The response of elders to the challenge of industrial society was
characteristically Russian Orthodox. "Let the air out of your tires,"
struggle with your own proudness and don't mind about the sins of
others. Elders didn't reject the necessity of career-making, they
simply were silent about this matter. They only called people to
make a lemonade out of lemon, to make a humility out of alienation:
learn to live alone, independently of others, learn to be responsible
to God without a collective, but not in opposition to collective
or to any other person, learn to be superman without thinking about
yourself as a superman, without even dreaming to be a superman,
without supercilium and with constant view on yourself as the greatest
sinner at one side and God's worker on the other.
This wave, this third turn of the wheel is still in move. Partly
it began vanishing before the revolution, immediately after Amvrosiy's
death (1890.) Partly it not vanished, but dispersed in tens of parish
priests who at last began working as spiritual mentors.
My personal Christian experience is connected with Russian Orthodox
tradition formally and in content. Formally, my spiritual mentor
and Godfather, late Fr. Alexander Men, was a successor of "catacomb"
priest-mentors, who mostly were heirs of elders of Optina. I was
converted and baptized in the age of 18, when I graduated the school
and was going to enter the University to become a historian. I was
a member of Communist Youth Union, and my first impulse was to declare
loudly about my conversion.
Fr. Alexander stopped me, as he stopped many other intellectuals
who worked in the sphere of "ideology" incompatible with Christian
beliefs. He pointed out that first I must receive education in order
to be professional historian, not a dilettante with only some knowledge
of Christianity. This was a direct realization of the principle
"let the air out of your tires," as applied to the relations with
the State (St. Antoniy.)
Later I was fired two times, later I got some discrepancies with
KGB, but they appeared not on my will, but in the will of the State.
I was not aggressive, active in struggling with the State, as well
as Fr. Alexander himself. Those people who took a Western style
of behavior, who became active dissidents, risked greatly in Russian
conditions, risked not only to get into prison, but to loose their
soul, to become proud of themselves as martyrs and confessors, to
stop being creative Christians and become fighting Pharisees.

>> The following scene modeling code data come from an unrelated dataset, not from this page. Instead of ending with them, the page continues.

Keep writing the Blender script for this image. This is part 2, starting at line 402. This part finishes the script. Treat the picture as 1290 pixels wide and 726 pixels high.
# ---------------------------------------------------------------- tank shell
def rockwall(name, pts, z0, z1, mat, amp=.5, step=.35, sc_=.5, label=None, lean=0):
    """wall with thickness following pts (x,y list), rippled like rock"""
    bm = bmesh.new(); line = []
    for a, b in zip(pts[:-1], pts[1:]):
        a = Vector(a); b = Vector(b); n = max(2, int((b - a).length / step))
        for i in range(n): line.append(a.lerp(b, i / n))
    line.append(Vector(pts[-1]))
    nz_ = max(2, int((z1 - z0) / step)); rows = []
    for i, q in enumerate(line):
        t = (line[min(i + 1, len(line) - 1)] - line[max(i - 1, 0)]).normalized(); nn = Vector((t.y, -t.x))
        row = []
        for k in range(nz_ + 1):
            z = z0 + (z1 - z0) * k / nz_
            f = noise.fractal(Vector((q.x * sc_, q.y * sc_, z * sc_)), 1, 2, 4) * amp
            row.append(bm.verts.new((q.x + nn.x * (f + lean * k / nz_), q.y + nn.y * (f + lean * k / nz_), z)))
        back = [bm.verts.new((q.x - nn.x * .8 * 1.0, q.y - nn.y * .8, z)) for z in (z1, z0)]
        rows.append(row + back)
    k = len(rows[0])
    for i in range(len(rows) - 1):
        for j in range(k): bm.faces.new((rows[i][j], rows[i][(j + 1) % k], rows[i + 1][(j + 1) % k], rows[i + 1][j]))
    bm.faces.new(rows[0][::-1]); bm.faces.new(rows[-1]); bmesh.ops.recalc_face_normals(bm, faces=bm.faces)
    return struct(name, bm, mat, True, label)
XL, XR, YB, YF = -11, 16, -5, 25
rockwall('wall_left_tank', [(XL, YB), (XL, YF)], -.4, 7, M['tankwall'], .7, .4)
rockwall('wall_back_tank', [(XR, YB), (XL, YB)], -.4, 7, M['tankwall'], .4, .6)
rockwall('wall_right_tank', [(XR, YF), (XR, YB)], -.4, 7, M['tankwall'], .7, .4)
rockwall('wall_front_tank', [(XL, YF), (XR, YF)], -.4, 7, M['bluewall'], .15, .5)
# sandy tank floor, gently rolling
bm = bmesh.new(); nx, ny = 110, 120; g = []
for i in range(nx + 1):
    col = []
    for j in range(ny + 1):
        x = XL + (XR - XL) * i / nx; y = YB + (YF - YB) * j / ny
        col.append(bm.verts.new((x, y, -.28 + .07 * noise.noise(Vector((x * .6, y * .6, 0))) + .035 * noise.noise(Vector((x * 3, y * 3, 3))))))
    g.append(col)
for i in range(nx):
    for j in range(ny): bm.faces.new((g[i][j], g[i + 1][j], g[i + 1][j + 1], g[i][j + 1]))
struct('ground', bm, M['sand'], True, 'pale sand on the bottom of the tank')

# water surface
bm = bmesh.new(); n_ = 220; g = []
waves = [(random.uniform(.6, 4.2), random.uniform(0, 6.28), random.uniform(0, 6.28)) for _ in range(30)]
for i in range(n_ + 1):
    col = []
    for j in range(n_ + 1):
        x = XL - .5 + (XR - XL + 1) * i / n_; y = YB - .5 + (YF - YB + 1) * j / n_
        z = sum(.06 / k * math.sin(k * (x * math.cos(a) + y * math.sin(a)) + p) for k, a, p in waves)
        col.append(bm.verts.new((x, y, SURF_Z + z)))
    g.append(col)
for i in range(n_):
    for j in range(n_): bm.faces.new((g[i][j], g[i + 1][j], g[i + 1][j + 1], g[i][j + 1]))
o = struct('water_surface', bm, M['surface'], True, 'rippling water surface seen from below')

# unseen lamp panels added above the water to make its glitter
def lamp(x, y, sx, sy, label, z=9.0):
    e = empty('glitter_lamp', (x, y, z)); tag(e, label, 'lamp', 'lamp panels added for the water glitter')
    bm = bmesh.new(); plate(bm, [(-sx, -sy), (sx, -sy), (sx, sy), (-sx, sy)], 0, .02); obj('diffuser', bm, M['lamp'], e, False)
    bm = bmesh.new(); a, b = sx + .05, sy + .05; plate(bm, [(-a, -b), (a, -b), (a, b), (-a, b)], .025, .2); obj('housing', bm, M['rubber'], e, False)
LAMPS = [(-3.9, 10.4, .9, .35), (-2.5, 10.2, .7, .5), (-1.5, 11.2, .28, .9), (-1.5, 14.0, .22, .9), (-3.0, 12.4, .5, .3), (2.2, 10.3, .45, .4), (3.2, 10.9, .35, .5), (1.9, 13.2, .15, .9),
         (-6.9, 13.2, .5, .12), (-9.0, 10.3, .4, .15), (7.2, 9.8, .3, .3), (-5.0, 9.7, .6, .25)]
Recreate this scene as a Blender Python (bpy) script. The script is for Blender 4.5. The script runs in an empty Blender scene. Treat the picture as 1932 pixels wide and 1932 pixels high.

It was and it is harder to learn to live on a country with dominating
collective spirit and still remain a Christian, to learn to coexist
with the parish community without the loss self-identity. It means
not one decision, but many years of instant struggle with inner
resentment, cynicism, jealousy, orientation toward others, attempts
to be equal to others. Many pupils left Fr. Alexander because they
became jealous to him, wanted to win the reputation of second Men',
of even to overcome him.
The future of Russian Orthodoxy is as uncertain and vague as a
future of any other Christian confession in any period of history,
Russian Orthodoxy is most similar to Roman Catholicism in rites,
attitudes toward hierarchy. It social role is similar to the role
of Episcopalian church in United States of Roman Catholic Church
in Italy. It is very respectable denomination, and respectability
for the majority of modern people is a very negative factor when
Christianity is concerned. But the spiritual experience of Russian
Orthodoxy is even greater than its respectability, and its future
is directed not towards museums but toward Christ.